Senior in PAM is a Carnegie Junior Fellow

Vanessa Ulmer, from Woodstock, N.Y., a Cornell senior majoring in policy analysis and management in the College of Human Ecology, is the recipient of a 2002 Carnegie Junior Fellowship from the Carnegie Endowment for International Peace Junior Fellows Program.

The award provides a one-year paid internship in Washington, D.C., to work for the Carnegie Endowment as a research assistant on projects such as nonproliferation, democracy-building, immigration, international economics, development and the environment, China, the information revolution and Russian/Eurasian issues. Ten Carnegie Junior Fellowships are made annually from a pool of applicants nominated by approximately 200 institutions of higher education.
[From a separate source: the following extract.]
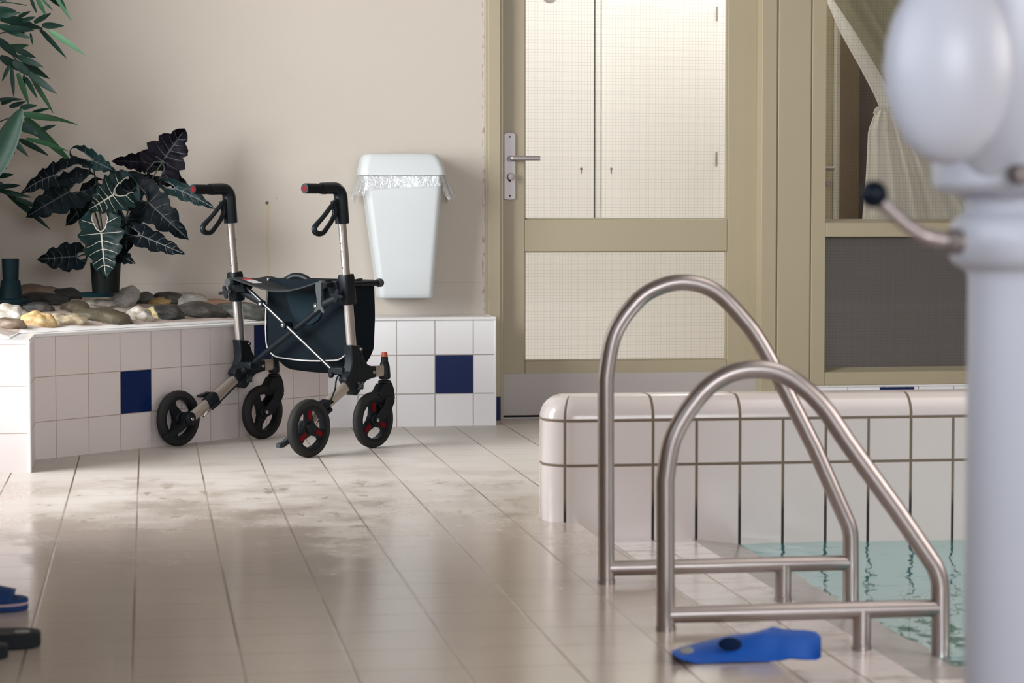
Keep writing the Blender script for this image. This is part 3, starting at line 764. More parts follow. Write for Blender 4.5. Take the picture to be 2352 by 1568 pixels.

"I'm very excited about receiving the Carnegie fellowship and I look forward to working with, and learning from, researchers at the endowment next year," said Ulmer, whose academic concentration is in consumer economics and who conducts independent study examining the development of advocacy campaigns against large-scale coal mining.

Although Ulmer says she isn't sure of her long-term career goals, she is broadly interested in advocacy on issues of environmental and social justice and thinks she may return to school in a few years to pursue a doctorate in political ecology or development sociology.

Ulmer, the third Cornellian to receive this fellowship since 2000, has been on the dean's list in every semester during her Cornell career, and she has been a recipient of a Robinson Award for Academic Excellence, a Golden Key Undergraduate Scholarship and a Cornell Tradition scholarship. She also is a member of Quill and Dagger and is currently the president of an on-campus group called United Progressives, which works to promote dialogue and action on a variety of justice issues at the local, national and global levels.

Ulmer also is active in the Ithaca community as the director of community outreach for On Site Volunteer Services Inc, where she helps to support the programmatic operations and resource development of the student-run, nonprofit organization that recruits and manages groups to engage in volunteer service in Tompkins County. She also is a volunteer at the Southside Community Center After School Program and is an executive board member of TIES (Together Ithaca Empowers Students), which helps recruit, train and organize student volunteers for the after-school program.

In the spring semester of 2001, she worked as an intern for the Sustainable Energy and Economy Network Project with the Institute for Policy Studies in Washington, D.C., where she researched and documented the lending activities of international financial institutions with regard to their environmental and social impacts.